Sankcje nałożone przez Zachód oraz wielkie koncerny technologiczne sprawiły, że Rosja szuka coraz to nowych sposobów na uzyskanie pełnej niezależności w tym sektorze gospodarki. Jeszcze przed wybuchem wojny w Ukrainie, Kreml miał rozpocząć prace nad odcięciem kraju od sieci WWW i stworzeniem własnego "rosyjskiego internetu".
Prace nad tym projektem, który jeszcze bardziej pogłębiłby izolację Rosji na arenie międzynarodowej, wciąż trwają, a - jak wynika z ustaleń grupy Anonymous - po bandyckim napadzie na suwerenną Ukrainę jedynie przyspieszyły.
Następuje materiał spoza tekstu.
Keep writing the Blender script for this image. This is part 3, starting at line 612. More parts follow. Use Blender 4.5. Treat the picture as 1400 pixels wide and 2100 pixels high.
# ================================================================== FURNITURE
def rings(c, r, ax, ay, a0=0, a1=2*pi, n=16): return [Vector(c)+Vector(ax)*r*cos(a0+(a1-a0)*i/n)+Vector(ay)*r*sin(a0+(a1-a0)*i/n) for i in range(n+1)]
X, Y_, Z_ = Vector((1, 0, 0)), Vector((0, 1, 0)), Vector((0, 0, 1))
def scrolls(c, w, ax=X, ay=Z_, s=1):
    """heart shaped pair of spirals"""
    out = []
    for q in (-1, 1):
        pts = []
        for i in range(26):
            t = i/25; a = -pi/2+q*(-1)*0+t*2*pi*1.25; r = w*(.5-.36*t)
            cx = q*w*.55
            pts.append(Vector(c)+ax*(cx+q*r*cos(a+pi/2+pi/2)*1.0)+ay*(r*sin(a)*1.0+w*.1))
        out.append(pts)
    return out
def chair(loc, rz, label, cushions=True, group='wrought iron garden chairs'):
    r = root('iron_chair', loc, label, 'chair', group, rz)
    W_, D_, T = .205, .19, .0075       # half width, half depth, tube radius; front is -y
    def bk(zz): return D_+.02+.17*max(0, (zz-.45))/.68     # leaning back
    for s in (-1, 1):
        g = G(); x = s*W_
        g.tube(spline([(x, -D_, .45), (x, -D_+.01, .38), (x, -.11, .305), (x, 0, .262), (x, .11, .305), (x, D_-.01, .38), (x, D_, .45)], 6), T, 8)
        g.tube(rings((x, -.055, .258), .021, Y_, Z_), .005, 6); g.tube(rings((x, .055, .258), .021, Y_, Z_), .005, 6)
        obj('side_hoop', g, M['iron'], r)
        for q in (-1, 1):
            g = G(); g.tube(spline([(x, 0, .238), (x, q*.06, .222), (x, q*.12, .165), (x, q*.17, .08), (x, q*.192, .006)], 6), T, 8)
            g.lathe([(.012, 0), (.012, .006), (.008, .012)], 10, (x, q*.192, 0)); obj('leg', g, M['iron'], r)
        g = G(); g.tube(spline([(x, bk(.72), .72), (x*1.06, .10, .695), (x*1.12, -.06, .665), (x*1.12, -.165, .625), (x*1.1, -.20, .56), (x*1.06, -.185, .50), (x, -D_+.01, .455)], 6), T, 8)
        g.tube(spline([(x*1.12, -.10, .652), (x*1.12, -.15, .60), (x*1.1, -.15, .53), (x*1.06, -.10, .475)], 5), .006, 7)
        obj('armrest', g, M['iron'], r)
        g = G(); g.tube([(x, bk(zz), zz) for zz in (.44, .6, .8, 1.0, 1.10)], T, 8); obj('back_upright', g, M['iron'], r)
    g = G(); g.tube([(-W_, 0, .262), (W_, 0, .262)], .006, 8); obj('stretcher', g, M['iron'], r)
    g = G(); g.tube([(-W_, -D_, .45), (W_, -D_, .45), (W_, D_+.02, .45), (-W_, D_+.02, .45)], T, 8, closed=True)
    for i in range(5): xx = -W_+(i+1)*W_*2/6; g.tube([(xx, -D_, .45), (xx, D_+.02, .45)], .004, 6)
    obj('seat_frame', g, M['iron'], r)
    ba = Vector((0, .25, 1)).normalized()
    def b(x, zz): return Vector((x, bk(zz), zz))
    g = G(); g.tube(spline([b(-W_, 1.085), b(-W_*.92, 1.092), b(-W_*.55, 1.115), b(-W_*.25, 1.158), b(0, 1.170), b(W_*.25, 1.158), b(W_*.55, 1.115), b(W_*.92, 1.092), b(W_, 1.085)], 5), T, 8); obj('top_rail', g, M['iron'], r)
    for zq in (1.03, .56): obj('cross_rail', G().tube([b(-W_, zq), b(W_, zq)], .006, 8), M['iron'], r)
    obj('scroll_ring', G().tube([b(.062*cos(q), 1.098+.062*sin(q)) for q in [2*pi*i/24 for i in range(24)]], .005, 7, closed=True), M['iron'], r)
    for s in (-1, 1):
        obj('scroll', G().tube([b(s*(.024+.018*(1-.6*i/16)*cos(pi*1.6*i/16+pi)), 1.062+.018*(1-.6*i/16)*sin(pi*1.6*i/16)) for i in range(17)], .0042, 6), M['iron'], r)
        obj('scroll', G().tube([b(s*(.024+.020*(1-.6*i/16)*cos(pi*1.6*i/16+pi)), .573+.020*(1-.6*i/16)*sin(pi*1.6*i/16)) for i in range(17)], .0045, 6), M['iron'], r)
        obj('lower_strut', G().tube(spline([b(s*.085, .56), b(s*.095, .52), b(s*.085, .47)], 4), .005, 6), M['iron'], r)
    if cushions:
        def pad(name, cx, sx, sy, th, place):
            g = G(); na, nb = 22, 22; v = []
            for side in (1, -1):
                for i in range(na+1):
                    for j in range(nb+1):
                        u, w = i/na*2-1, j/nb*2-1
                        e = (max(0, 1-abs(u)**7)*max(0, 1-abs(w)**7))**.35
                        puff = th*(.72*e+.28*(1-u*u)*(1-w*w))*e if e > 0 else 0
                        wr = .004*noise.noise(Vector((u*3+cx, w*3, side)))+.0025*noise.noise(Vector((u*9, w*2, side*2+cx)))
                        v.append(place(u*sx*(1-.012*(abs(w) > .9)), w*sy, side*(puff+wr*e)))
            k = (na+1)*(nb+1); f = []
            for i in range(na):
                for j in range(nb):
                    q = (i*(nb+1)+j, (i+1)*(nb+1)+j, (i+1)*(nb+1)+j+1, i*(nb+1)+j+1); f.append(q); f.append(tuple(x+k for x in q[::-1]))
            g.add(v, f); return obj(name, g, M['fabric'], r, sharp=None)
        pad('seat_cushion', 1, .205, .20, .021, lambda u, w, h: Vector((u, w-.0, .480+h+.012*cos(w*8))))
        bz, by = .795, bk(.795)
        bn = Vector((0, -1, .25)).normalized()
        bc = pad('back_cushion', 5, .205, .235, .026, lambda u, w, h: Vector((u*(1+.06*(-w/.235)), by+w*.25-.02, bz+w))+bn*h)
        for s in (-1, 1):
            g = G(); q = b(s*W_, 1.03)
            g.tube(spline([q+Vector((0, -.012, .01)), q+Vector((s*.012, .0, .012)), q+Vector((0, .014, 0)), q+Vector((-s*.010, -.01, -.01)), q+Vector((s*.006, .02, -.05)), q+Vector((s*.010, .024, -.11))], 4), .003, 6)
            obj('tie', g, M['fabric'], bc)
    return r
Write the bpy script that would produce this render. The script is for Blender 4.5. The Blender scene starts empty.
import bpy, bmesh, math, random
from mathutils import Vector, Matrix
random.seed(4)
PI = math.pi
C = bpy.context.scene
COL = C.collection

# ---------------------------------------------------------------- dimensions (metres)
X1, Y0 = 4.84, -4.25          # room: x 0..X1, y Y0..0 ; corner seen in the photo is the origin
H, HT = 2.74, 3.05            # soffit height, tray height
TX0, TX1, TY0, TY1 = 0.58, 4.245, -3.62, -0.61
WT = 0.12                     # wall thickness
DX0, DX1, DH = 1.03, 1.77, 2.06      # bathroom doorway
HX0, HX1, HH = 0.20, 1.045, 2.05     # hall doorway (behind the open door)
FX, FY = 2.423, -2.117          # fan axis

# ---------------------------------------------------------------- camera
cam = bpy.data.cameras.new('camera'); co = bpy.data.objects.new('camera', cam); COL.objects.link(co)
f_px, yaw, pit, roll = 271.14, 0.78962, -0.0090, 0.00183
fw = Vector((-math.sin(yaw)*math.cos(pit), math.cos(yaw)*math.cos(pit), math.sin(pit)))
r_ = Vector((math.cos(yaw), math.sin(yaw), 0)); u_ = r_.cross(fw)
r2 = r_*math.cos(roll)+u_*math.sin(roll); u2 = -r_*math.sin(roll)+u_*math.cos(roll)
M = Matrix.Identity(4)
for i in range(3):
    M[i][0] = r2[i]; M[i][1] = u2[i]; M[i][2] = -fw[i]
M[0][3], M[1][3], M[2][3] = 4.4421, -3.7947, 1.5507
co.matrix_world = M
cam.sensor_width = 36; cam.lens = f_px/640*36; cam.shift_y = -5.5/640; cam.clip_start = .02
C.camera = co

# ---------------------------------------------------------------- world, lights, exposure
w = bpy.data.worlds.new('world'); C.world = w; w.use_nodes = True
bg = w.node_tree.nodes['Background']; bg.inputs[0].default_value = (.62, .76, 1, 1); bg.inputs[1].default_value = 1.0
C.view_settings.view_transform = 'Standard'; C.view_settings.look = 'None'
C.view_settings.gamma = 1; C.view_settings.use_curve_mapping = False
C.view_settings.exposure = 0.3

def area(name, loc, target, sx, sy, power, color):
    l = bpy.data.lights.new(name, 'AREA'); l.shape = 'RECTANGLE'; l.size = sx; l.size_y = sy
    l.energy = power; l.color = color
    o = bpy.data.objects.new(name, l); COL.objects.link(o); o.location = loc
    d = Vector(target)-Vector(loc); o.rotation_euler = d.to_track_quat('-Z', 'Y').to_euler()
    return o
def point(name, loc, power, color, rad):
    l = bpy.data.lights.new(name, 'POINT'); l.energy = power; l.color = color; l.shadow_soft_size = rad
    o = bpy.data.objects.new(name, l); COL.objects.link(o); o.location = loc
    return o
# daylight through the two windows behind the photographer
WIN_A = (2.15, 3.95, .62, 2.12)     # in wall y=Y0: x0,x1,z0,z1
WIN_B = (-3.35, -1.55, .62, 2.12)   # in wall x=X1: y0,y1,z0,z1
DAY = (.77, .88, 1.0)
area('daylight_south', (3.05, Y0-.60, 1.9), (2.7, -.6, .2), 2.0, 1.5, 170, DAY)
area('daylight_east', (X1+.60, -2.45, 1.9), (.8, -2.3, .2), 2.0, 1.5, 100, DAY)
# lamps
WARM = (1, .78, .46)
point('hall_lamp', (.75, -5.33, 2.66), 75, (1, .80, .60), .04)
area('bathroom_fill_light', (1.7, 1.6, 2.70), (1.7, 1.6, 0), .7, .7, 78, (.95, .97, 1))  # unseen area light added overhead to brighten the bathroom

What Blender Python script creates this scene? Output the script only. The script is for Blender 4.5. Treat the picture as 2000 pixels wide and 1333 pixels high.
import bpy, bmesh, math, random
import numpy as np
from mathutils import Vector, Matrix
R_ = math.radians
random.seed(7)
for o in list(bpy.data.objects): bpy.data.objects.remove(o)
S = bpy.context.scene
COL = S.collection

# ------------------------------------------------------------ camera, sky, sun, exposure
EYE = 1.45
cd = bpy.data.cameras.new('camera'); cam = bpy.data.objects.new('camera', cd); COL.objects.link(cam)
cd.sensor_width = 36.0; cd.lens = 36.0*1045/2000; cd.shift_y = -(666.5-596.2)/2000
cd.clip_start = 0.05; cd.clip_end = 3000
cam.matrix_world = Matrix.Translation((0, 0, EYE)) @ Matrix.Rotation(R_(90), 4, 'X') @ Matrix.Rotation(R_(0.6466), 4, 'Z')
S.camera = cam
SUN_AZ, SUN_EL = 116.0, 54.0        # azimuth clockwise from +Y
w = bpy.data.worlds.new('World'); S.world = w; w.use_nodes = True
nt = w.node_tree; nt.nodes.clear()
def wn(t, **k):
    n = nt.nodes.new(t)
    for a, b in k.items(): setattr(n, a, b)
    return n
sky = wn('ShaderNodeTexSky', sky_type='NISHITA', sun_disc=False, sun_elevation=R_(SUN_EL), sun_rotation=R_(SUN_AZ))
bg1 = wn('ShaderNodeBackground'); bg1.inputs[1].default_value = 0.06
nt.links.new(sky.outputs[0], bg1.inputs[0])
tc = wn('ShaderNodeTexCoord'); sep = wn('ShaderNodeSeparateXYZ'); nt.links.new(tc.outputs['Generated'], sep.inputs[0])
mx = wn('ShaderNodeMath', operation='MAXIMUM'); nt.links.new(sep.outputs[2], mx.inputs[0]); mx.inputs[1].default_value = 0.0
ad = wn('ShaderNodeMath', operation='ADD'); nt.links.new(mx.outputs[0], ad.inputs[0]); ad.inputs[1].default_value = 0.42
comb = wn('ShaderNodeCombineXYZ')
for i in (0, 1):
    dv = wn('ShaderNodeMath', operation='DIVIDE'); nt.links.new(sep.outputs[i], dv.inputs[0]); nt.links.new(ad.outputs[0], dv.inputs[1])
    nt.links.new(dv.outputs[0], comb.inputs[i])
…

Kolejnym sposobem Kremla na uniezależnienie się od zachodnich koncernów technologicznych jest własne oprogramowanie. Rosjanie właśni pochwalili się nowym systemem operacyjnym, który ma znaleźć zastosowanie głównie w sektorze edukacyjnym.
M OS, bo o nim mowa, to dzieło 25 programistów (już ten fakt sporo mówi nam o skromnej skali tego przedsięwzięcia) z rosyjskiego Departamentu Technologii Informacyjnych. Nazywanie go "rywalem Windowsa" byłoby grubą przesadą.
M OS fot. Gizchina
Mówimy tu o bardzo prostym systemie, a w zasadzie o nakładce systemowej. M OS został bowiem oparty na jądrze Linuksa. A podobnych projektów na rosyjskim rynku nie brakuje. Można choćby wspomnieć o takich dystrybucjach Linuksa, jak BaseALT, RED OS czy Astra Linux.
Jak donosi serwis Gizchina, M OS - przynajmniej zdaniem jego twórców - wyróżnia się na tle tych systemów, gdyż "posiada prosty oraz intuicyjny interfejs, a jednocześnie zapewnia wysoki poziom bezpieczeństwa".
Rosyjski system operacyjny został wyposażony w pakiet podstawowych narzędzi. Znajdziemy tu m.in. przeglądarki internetowe Chromium oraz Mozilla Firefox, programy pocztowe, a także darmowe oprogramowanie biurowe P7-Office oraz LibreOffice.
Kreml rozpoczął już proces wdrażania systemu M OS do rosyjskiego systemu edukacji. W ramach programu "laptop dla każdego nauczyciela", urządzenia z nowym systemem trafiły już do niemal wszystkich moskiewskich szkół, zastępując komputery z pakietem Microsoft Office.
Nieco zastanawiająca jest również sama nazwa systemu. Trudno nie znaleźć w niej bowiem nawiązania do MacOS-a, czyli flagowego systemu operacyjnego Apple.